* [DATASET CONTENT]:

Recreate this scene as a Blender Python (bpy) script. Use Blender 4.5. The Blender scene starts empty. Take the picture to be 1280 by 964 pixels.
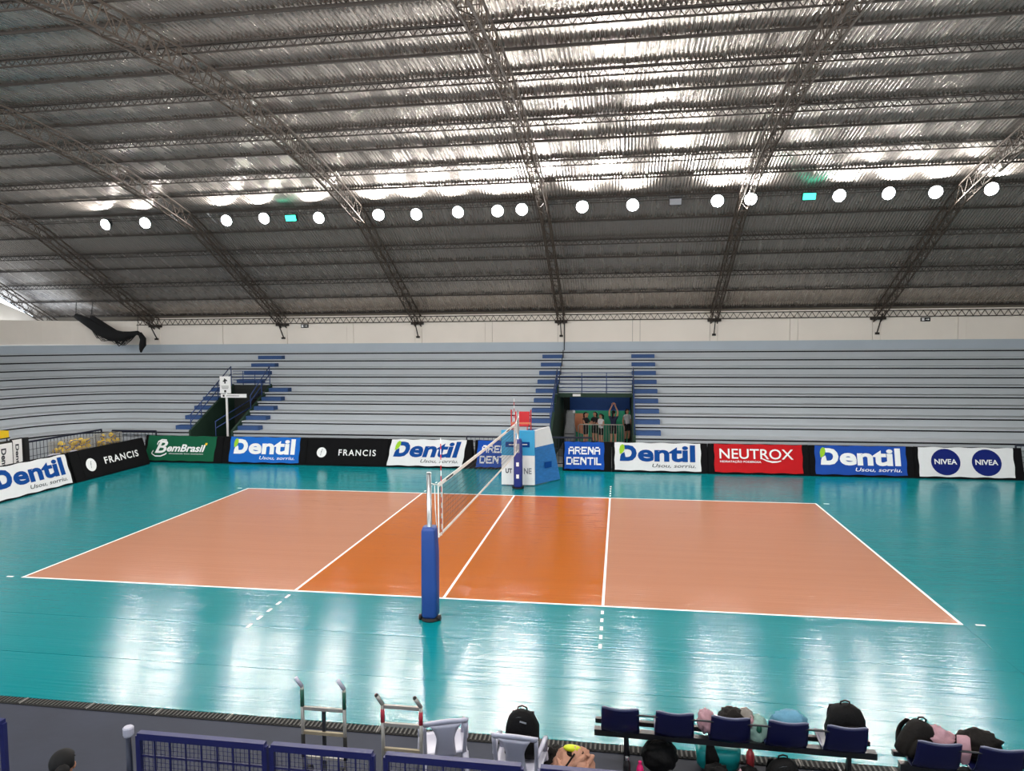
import bpy, math, random
from mathutils import Vector, Matrix, Euler, noise
random.seed(7)
SC = bpy.context.scene
COL = SC.collection
R = math.radians
PI = math.pi

# ------------------------------------------------------------------ camera
cam_d = bpy.data.cameras.new('camera')
cam = bpy.data.objects.new('camera', cam_d); COL.objects.link(cam)
cam.location = (3.27754, -17.07128, 4.80177)
cam.rotation_euler = (1.5093202, 0.0066707, 0.1528494)
cam_d.sensor_fit = 'HORIZONTAL'; cam_d.sensor_width = 36.0
cam_d.lens = 36.0 * 877.8 / 1280
cam_d.clip_end = 300
SC.camera = cam

# ------------------------------------------------------------------ world (daylight outside the hall)
W = bpy.data.worlds.new('daylight'); SC.world = W; W.use_nodes = True
bg = W.node_tree.nodes['Background']
bg.inputs['Color'].default_value = (0.80, 0.90, 1.0, 1)
bg.inputs['Strength'].default_value = 3.0

SC.view_settings.view_transform = 'Standard'
SC.view_settings.look = 'None'
SC.view_settings.gamma = 1.0
SC.view_settings.use_curve_mapping = False
SC.view_settings.exposure = 0.75
LAMP_STRENGTH = 300.0          # lens radiance of the white floodlights
FILL_STRENGTH_OPPOSITE = 620.0  # unseen row of fill lamps added on the camera side


# ------------------------------------------------------------------ helpers
def lin(c):
    if isinstance(c, str):
        c = [int(c[i:i + 2], 16) for i in (0, 2, 4)]
    o = []
    for x in c[:3]:
        x = x / 255.0
        o.append(x / 12.92 if x <= .04045 else ((x + .055) / 1.055) ** 2.4)
    return (*o, 1.0)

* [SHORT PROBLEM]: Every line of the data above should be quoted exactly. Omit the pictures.

* [FINISHED EXERCISE]:
Recreate this scene as a Blender Python (bpy) script. Use Blender 4.5. The Blender scene starts empty. Take the picture to be 1280 by 964 pixels.
import bpy, math, random
from mathutils import Vector, Matrix, Euler, noise
random.seed(7)
SC = bpy.context.scene
COL = SC.collection
R = math.radians
PI = math.pi

# ------------------------------------------------------------------ camera
cam_d = bpy.data.cameras.new('camera')
cam = bpy.data.objects.new('camera', cam_d); COL.objects.link(cam)
cam.location = (3.27754, -17.07128, 4.80177)
cam.rotation_euler = (1.5093202, 0.0066707, 0.1528494)
cam_d.sensor_fit = 'HORIZONTAL'; cam_d.sensor_width = 36.0
cam_d.lens = 36.0 * 877.8 / 1280
cam_d.clip_end = 300
SC.camera = cam

# ------------------------------------------------------------------ world (daylight outside the hall)
W = bpy.data.worlds.new('daylight'); SC.world = W; W.use_nodes = True
bg = W.node_tree.nodes['Background']
bg.inputs['Color'].default_value = (0.80, 0.90, 1.0, 1)
bg.inputs['Strength'].default_value = 3.0

SC.view_settings.view_transform = 'Standard'
SC.view_settings.look = 'None'
SC.view_settings.gamma = 1.0
SC.view_settings.use_curve_mapping = False
SC.view_settings.exposure = 0.75
LAMP_STRENGTH = 300.0          # lens radiance of the white floodlights
FILL_STRENGTH_OPPOSITE = 620.0  # unseen row of fill lamps added on the camera side


# ------------------------------------------------------------------ helpers
def lin(c):
    if isinstance(c, str):
        c = [int(c[i:i + 2], 16) for i in (0, 2, 4)]
    o = []
    for x in c[:3]:
        x = x / 255.0
        o.append(x / 12.92 if x <= .04045 else ((x + .055) / 1.055) ** 2.4)
    return (*o, 1.0)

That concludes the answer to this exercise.